WHAT THE EXERCISE ASKS ▸
The data must be written out once more, precisely as given.

DATA BLOCK ▸

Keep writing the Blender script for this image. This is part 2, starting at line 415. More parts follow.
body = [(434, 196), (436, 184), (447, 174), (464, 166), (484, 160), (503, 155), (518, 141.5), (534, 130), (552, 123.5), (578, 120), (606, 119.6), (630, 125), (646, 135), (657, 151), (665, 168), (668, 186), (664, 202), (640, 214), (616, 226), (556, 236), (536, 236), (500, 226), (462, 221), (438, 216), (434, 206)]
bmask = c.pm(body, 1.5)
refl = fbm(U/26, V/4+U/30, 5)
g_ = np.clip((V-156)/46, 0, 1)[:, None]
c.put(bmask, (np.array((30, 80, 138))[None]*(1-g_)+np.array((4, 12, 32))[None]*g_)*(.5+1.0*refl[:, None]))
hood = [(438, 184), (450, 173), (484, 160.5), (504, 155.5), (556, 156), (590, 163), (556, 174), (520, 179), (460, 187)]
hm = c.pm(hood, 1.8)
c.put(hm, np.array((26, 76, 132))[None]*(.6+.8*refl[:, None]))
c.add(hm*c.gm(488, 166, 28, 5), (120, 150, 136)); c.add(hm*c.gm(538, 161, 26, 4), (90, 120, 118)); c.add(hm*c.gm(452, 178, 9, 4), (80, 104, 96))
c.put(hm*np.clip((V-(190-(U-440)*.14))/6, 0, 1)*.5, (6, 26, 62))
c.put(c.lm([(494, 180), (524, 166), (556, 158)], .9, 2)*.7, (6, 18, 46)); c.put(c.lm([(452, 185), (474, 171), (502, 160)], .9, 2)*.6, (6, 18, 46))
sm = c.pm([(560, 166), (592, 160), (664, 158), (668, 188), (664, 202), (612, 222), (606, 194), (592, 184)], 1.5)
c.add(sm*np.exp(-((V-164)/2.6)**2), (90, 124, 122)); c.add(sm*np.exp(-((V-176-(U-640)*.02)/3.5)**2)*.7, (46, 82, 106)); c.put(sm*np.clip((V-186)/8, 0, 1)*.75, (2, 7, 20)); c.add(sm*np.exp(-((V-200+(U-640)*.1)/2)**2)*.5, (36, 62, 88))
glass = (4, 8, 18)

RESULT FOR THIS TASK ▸
Keep writing the Blender script for this image. This is part 2, starting at line 415. More parts follow.
body = [(434, 196), (436, 184), (447, 174), (464, 166), (484, 160), (503, 155), (518, 141.5), (534, 130), (552, 123.5), (578, 120), (606, 119.6), (630, 125), (646, 135), (657, 151), (665, 168), (668, 186), (664, 202), (640, 214), (616, 226), (556, 236), (536, 236), (500, 226), (462, 221), (438, 216), (434, 206)]
bmask = c.pm(body, 1.5)
refl = fbm(U/26, V/4+U/30, 5)
g_ = np.clip((V-156)/46, 0, 1)[:, None]
c.put(bmask, (np.array((30, 80, 138))[None]*(1-g_)+np.array((4, 12, 32))[None]*g_)*(.5+1.0*refl[:, None]))
hood = [(438, 184), (450, 173), (484, 160.5), (504, 155.5), (556, 156), (590, 163), (556, 174), (520, 179), (460, 187)]
hm = c.pm(hood, 1.8)
c.put(hm, np.array((26, 76, 132))[None]*(.6+.8*refl[:, None]))
c.add(hm*c.gm(488, 166, 28, 5), (120, 150, 136)); c.add(hm*c.gm(538, 161, 26, 4), (90, 120, 118)); c.add(hm*c.gm(452, 178, 9, 4), (80, 104, 96))
c.put(hm*np.clip((V-(190-(U-440)*.14))/6, 0, 1)*.5, (6, 26, 62))
c.put(c.lm([(494, 180), (524, 166), (556, 158)], .9, 2)*.7, (6, 18, 46)); c.put(c.lm([(452, 185), (474, 171), (502, 160)], .9, 2)*.6, (6, 18, 46))
sm = c.pm([(560, 166), (592, 160), (664, 158), (668, 188), (664, 202), (612, 222), (606, 194), (592, 184)], 1.5)
c.add(sm*np.exp(-((V-164)/2.6)**2), (90, 124, 122)); c.add(sm*np.exp(-((V-176-(U-640)*.02)/3.5)**2)*.7, (46, 82, 106)); c.put(sm*np.clip((V-186)/8, 0, 1)*.75, (2, 7, 20)); c.add(sm*np.exp(-((V-200+(U-640)*.1)/2)**2)*.5, (36, 62, 88))
glass = (4, 8, 18)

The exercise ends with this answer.